Seriously. It’s time for the mortality librarian to take off her glasses, let down her hair, and enjoy some positive attention for a change.

The life insurance industry chalks up a lot of negative consumer perceptions to the fact that we have to talk about death.

However there is a sexy side to mortality, and there is opportunity if we bring it out. A recent study by LIMRA and Maddock Douglas shows that consumers are looking for the industry to be more positive. In fact, it’s one of the six components to authentic communication that if handled correctly, could help unlock the potential of almost 19 million stuck shoppers.

One study participant said this:

“Offer a little bit of sunshine with it — it doesn’t have to be a scary thing.”

What could the sunshine possibly be? Well some might suggest the living benefits of permanent life insurance, such as cash value and its tax treatment. On the surface, this could be the “go to” answer. While those are really great, they do more to distract consumers from the negativity versus directly dealing with it.

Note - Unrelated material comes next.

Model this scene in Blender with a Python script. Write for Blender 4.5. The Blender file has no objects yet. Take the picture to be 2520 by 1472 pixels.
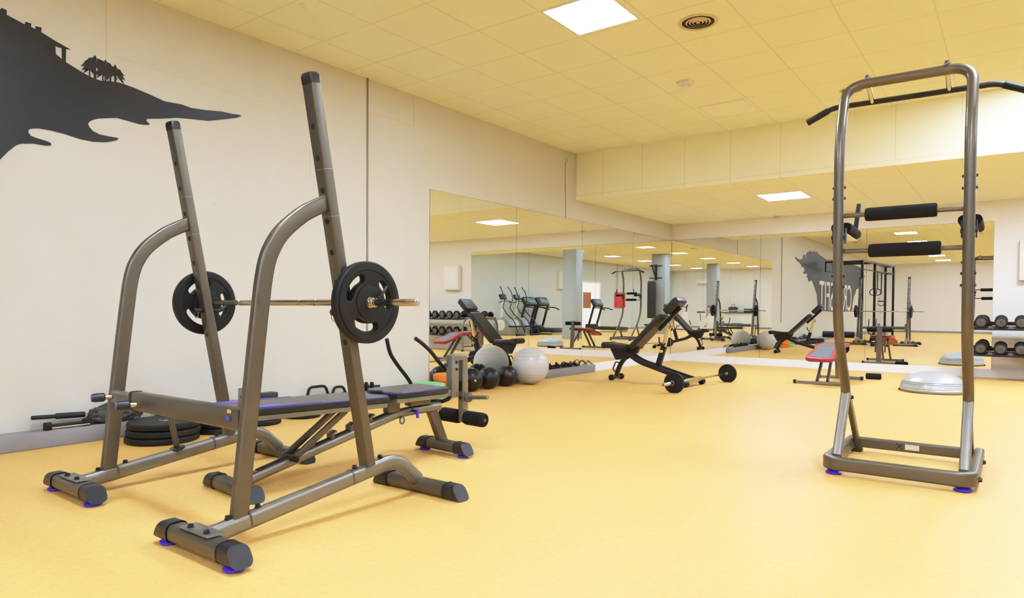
import bpy, bmesh, math, random
from mathutils import Vector, Matrix, Euler
random.seed(7)
C = bpy.context.scene.collection
V = Vector
PI = math.pi

# ------------------------------------------------------------------ room dimensions (metres)
XL, XR = -5.027, 5.2          # left / right wall
YB, YF = 11.531, -12.3        # back / front wall
YS = 8.218                    # front face of the lowered ceiling at the back
ZC, ZS = 3.1125, 2.468        # ceiling, lowered ceiling
ZM, ZK = 2.179, 0.12          # mirror top, mirror bottom

# ------------------------------------------------------------------ materials
def new_mat(name):
    m = bpy.data.materials.new(name); m.use_nodes = True
    nt = m.node_tree
    return m, nt, nt.nodes['Principled BSDF']

def srgb(r, g, b):
    f = lambda c: (c / 255 / 12.92) if c / 255 <= 0.04045 else ((c / 255 + 0.055) / 1.055) ** 2.4
    return (f(r), f(g), f(b), 1)

def mix_rgb(nt, fac, a, b):
    n = nt.nodes.new('ShaderNodeMix'); n.data_type = 'RGBA'
    for s, v in ((0, fac), (6, a), (7, b)):
        if hasattr(v, 'links') or isinstance(v, bpy.types.NodeSocket): nt.links.new(v, n.inputs[s])
        else: n.inputs[s].default_value = v
    return n.outputs[2]

def math_node(nt, op, a, b=None, c=None):
    n = nt.nodes.new('ShaderNodeMath'); n.operation = op
    for i, v in enumerate((a, b, c)):
        if v is None: continue
        if isinstance(v, bpy.types.NodeSocket): nt.links.new(v, n.inputs[i])
        else: n.inputs[i].default_value = v
    return n.outputs[0]

def noise(nt, scale, detail=3, coord='Object', rough=0.55, vec_scale=None):
    tc = nt.nodes.new('ShaderNodeTexCoord'); n = nt.nodes.new('ShaderNodeTexNoise')
    n.inputs['Scale'].default_value = scale; n.inputs['Detail'].default_value = detail
    n.inputs['Roughness'].default_value = rough
    src = tc.outputs[coord]
    if vec_scale:
        mp = nt.nodes.new('ShaderNodeMapping'); mp.inputs['Scale'].default_value = vec_scale
        nt.links.new(src, mp.inputs['Vector']); src = mp.outputs['Vector']
    nt.links.new(src, n.inputs['Vector'])
    return n.outputs['Fac']

def ramp(nt, fac, stops):
    r = nt.nodes.new('ShaderNodeValToRGB'); e = r.color_ramp.elements
    while len(e) < len(stops): e.new(0.5)
    for el, (p, c) in zip(e, stops): el.position = p; el.color = c
    nt.links.new(fac, r.inputs['Fac'])
    return r.outputs['Color']

def plain(name, col, rough=0.5, metal=0.0, var=0.08, nscale=12, bump=0.0, bscale=200, spec=0.5, coat=0.0):
    m, nt, b = new_mat(name)
    d = tuple(max(0, c * (1 - var)) for c in col[:3]) + (1,)
    l = tuple(min(1, c * (1 + var)) for c in col[:3]) + (1,)
    nt.links.new(mix_rgb(nt, noise(nt, nscale), d, l), b.inputs['Base Color'])
    b.inputs['Roughness'].default_value = rough; b.inputs['Metallic'].default_value = metal
    b.inputs['Specular IOR Level'].default_value = spec
    if coat: b.inputs['Coat Weight'].default_value = coat; b.inputs['Coat Roughness'].default_value = 0.15
    if bump:
        bp = nt.nodes.new('ShaderNodeBump'); bp.inputs['Strength'].default_value = bump; bp.inputs['Distance'].default_value = 0.002
        nt.links.new(noise(nt, bscale, 2), bp.inputs['Height']); nt.links.new(bp.outputs['Normal'], b.inputs['Normal'])
    return m

def line_mask(nt, axis, x0, period, width):
    """1 on thin lines across one object axis, every period metres."""
    tc = nt.nodes.new('ShaderNodeTexCoord'); sp = nt.nodes.new('ShaderNodeSeparateXYZ')
    nt.links.new(tc.outputs['Object'], sp.inputs[0])
    t = math_node(nt, 'DIVIDE', math_node(nt, 'SUBTRACT', sp.outputs[axis], x0), period)
    fr = math_node(nt, 'FRACT', math_node(nt, 'ADD', t, 0.5))
    return math_node(nt, 'LESS_THAN', math_node(nt, 'ABSOLUTE', math_node(nt, 'SUBTRACT', fr, 0.5)), width / period / 2)

M = {}
LED = 84
def floor_material():
    m, nt, b = new_mat('marmoleum_yellow')
    big = noise(nt, 1.1, 4); flakes = noise(nt, 26, 5, rough=0.7, vec_scale=(1, 2.2, 1)); fine = noise(nt, 120, 2)
    c1 = ramp(nt, flakes, [(0.33, srgb(213, 158, 79)), (0.47, srgb(226, 177, 98)), (0.6, srgb(228, 181, 103)), (0.75, srgb(235, 191, 124))])
    c2 = mix_rgb(nt, big, srgb(220, 167, 86), srgb(229, 181, 103))
    c = mix_rgb(nt, 0.45, c1, c2)
    nt.links.new(c, b.inputs['Base Color'])
    nt.links.new(math_node(nt, 'ADD', math_node(nt, 'MULTIPLY', fine, 0.12), 0.44), b.inputs['Roughness'])
    b.inputs['Specular IOR Level'].default_value = 0.35
    bp = nt.nodes.new('ShaderNodeBump'); bp.inputs['Strength'].default_value = 0.06; bp.inputs['Distance'].default_value = 0.002
    nt.links.new(fine, bp.inputs['Height']); nt.links.new(bp.outputs['Normal'], b.inputs['Normal'])
    return m

def ceiling_material(name, col, x0, y0, p, py=None):
    m, nt, b = new_mat(name)
    g = math_node(nt, 'MAXIMUM', line_mask(nt, 0, x0, p, 0.012), line_mask(nt, 1, y0, py or p, 0.012))
    base = mix_rgb(nt, noise(nt, 0.9, 2), tuple(c * 0.97 for c in col[:3]) + (1,), col)
    speck = mix_rgb(nt, noise(nt, 160, 2), tuple(c * 0.96 for c in col[:3]) + (1,), (1, 1, 1, 1))
    mm = nt.nodes.new('ShaderNodeMix'); mm.data_type = 'RGBA'; mm.blend_type = 'MULTIPLY'; mm.inputs[0].default_value = 0.25
    nt.links.new(base, mm.inputs[6]); nt.links.new(speck, mm.inputs[7])
    c = mix_rgb(nt, math_node(nt, 'MULTIPLY', g, 0.55), mm.outputs[2], tuple(k * 0.72 for k in col[:3]) + (1,))
    nt.links.new(c, b.inputs['Base Color']); b.inputs['Roughness'].default_value = 0.8
    b.inputs['Specular IOR Level'].default_value = 0.2
    return m

def wall_material(name, col, seams=()):
    m, nt, b = new_mat(name)
    c = mix_rgb(nt, noise(nt, 0.8, 5), tuple(k * 0.965 for k in col[:3]) + (1,), col)
    c = mix_rgb(nt, math_node(nt, 'MULTIPLY', math_node(nt, 'GREATER_THAN', noise(nt, 9, 3), 0.76), 0.25), c, tuple(k * 0.7 for k in col[:3]) + (1,))
    for axis, x0, per, wd, amt in seams:
        c = mix_rgb(nt, math_node(nt, 'MULTIPLY', line_mask(nt, axis, x0, per, wd), amt), c, tuple(k * 0.45 for k in col[:3]) + (1,))
    nt.links.new(c, b.inputs['Base Color']); b.inputs['Roughness'].default_value = 0.75
    b.inputs['Specular IOR Level'].default_value = 0.25
    bp = nt.nodes.new('ShaderNodeBump'); bp.inputs['Strength'].default_value = 0.08; bp.inputs['Distance'].default_value = 0.004
    nt.links.new(noise(nt, 14, 4), bp.inputs['Height']); nt.links.new(bp.outputs['Normal'], b.inputs['Normal'])
    return m

def emit_material(name, col, strength):
    m, nt, b = new_mat(name)
    b.inputs['Base Color'].default_value = (0.9, 0.9, 0.9, 1)
    b.inputs['Emission Color'].default_value = col; b.inputs['Emission Strength'].default_value = strength
    return m

def mirror_material():
    m, nt, b = new_mat('silvered_mirror')
    nt.links.new(mix_rgb(nt, noise(nt, 0.7, 2), (0.86, 0.885, 0.85, 1), (0.89, 0.905, 0.875, 1)), b.inputs['Base Color'])
    b.inputs['Metallic'].default_value = 1; b.inputs['Roughness'].default_value = 0.0
    return m

CEIL = srgb(252, 248, 219)
M['floor'] = floor_material()
M['ceiling'] = ceiling_material('ceiling_tile', CEIL, -4.638, 4.142, 0.59, 0.583)
M['soffit_tile'] = ceiling_material('ceiling_tile_low', CEIL, -2.82, 9.25, 0.585)
M['wall'] = wall_material('wall_paint', srgb(236, 229, 218))
M['wall_left'] = wall_material('wall_paint_left', srgb(211, 205, 187))
M['wall_dimmed'] = wall_material('wall_paint_dimmed', srgb(205, 207, 198))  # right wall: shade and mirror dimming put into the colour
M['bulkhead'] = wall_material('bulkhead_paint', srgb(252, 245, 208), [(0, -4.598, 0.589, 0.007, 0.35), (2, 2.525, 9, 0.006, 0.3)])
M['white'] = plain('white_paint', srgb(240, 236, 230), 0.5, var=0.02)
M['offwhite'] = plain('offwhite_plastic', srgb(232, 226, 210), 0.5, var=0.02)
M['ledge'] = plain('grey_ledge_paint', srgb(138, 134, 132), 0.6, var=0.08, nscale=6)
M['pillar'] = plain('pillar_paint', srgb(165, 172, 176), 0.6, var=0.05, nscale=3)
M['mirror'] = mirror_material()
M['pewter'] = plain('pewter_powder_coat', srgb(136, 133, 124), 0.36, 0.75, 0.05, 9, 0.03, 400)
M['pewter_dark'] = plain('pewter_tube', srgb(106, 100, 88), 0.36, 0.75, 0.05, 9)
M['black'] = plain('black_plastic', srgb(30, 28, 28), 0.38, 0, 0.15, 20)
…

Consumers also expect the industry to be more memorable. That is, interesting and refreshing. Could mortality be that too?

The attraction potential here is not so different from that of “The Biggest Loser”. If someone were to tell you 20 years ago that America would someday be gripped by a TV show where the stars are morbidly obese people, you’d have thought they were insane. However, the show is not about being obese. It’s about a contest. It’s about winning. It’s about despair. It’s about triumph. It’s about motivation. These aspects are very interesting and refreshing.

Today, it’s fashionable to be in contests about all kinds of things. Singing, dancing, physical abilities and even health related metrics. The “quantified self” movement has created a host of new products and services designed to help people understand and track factors that directly relate to morbidity and mortality. Some examples include Fitbit, Nike Fuel Band, Jawbone and others that track everything from the number of daily steps to sleep habits and caloric intake.

What do people do with this information? They compete with themselves and others for better, healthier outcomes. Corporations incentivize employees to improve their metrics. Friends and families hold contests with each other.

How much does our industry leverage these factors? A TON! But in the insurance buying process, engaging with this information feels painful because consumers don’t understand how it connects. Worse, the industry’s actions suggest that it is none of their business, only perpetuating the mystery and fear.

Here’s a crazy idea: What if the insurance industry initiated reality shows featuring people being compared based on health factors? Would audiences tune in to see who the judges (actuaries and underwriters) believe will live longest? What if the audience, armed with the right information, could vote? What if those actuaries and underwriters were smokin’ hot? (Hey, it’s TV after all.)

But seriously, what if some specific effort was focused on simply making mortality interesting, NOT tangled in with the solicitation process? Perhaps it would help more people understand why insurance companies ask for information, and potentially trust what they do with it.

A good example is a piece by Bloomberg called “How Americans Die”. One of our clients said this when she used it in a recent presentation:

“As industry professionals, we may think we’re the only ones interested in this information. However a room full of second graders at my daughter’s school proved that assumption to be wrong when I had the opportunity to share thoughts about why people live longer in some parts of the world than in others. They were highly engaged.” – JJ. Carroll, senior vice president, life and health, Swiss Re.

This opportunity has far reaching implications, yet must be executed right, otherwise it will fall flat. It requires a deeper understanding of what consumers are interested in, what they would engage with, and what they’d do with that information. Is anybody ready?

C’mon mortality, show us your wild side.